くまのかたこと−思い出の宿
地域雑誌の仕事をしているので、なにか町にこだわる人、定住派と思われがちだが、実は無類の旅好きである。小さな頃はよく親が旅につれていってくれた。
高校生くらいになると、親と旅するのが恥ずかしかった。ユースホステルの会員になってあちこち旅をした。
学生時代は勉強目的の合宿が多く、そういった一泊二千円くらいの宿で、種のほとんどない五目寿司や、肉のはいっていないカレーライスを食べながら一日中、本を読んでいた。
結婚し、子どもが生まれても、めげずに子連れで出かけた。懐が淋しかったので、行き先は民宿か公共の宿に限られていた。

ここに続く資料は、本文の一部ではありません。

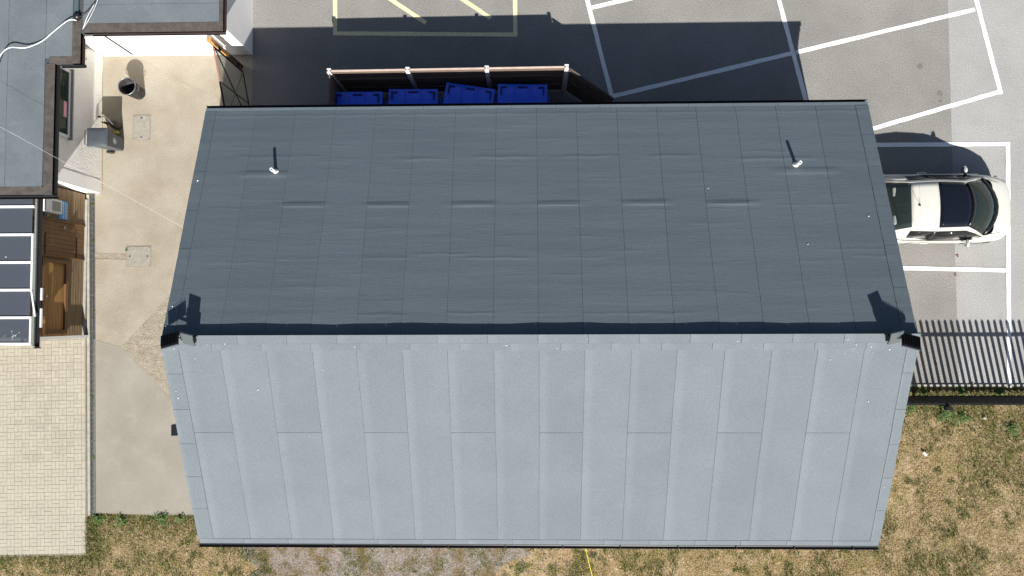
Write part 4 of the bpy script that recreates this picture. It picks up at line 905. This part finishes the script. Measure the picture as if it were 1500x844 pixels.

この十年ほどは、取材、調査、講演など仕事の旅が多く、四十すぎたらゼイタクをしなくちゃいけない、と民法に書いてあるそうで、ややいい宿に泊まっている。
旅のアマチュアではあるが、勘はいい方だ。ただし好みは偏りがある。
シンプルが好き。装飾過剰はきらい、人と話すのは好き。でも営業スマイルやかゆいところに手が届くもてなしは不要。地酒と郷土料理が好き、山の中の刺身やどこでもある懐石はきらい。古びてひなびた宿が好き。不潔なのは困る。木造りの宿は好き。でも銘木や狸の置物など下手物はちょっとね。
こんなワガママな私と波長の合った宿、合わなかった宿いろいろあるが、良くも悪くも思い出のある宿をあげてみた。正直に書いた。
同じような趣味の旅好きに役に立てば幸い。
当然ながら、身銭を切っての宿泊で、一切のパブリシティはない。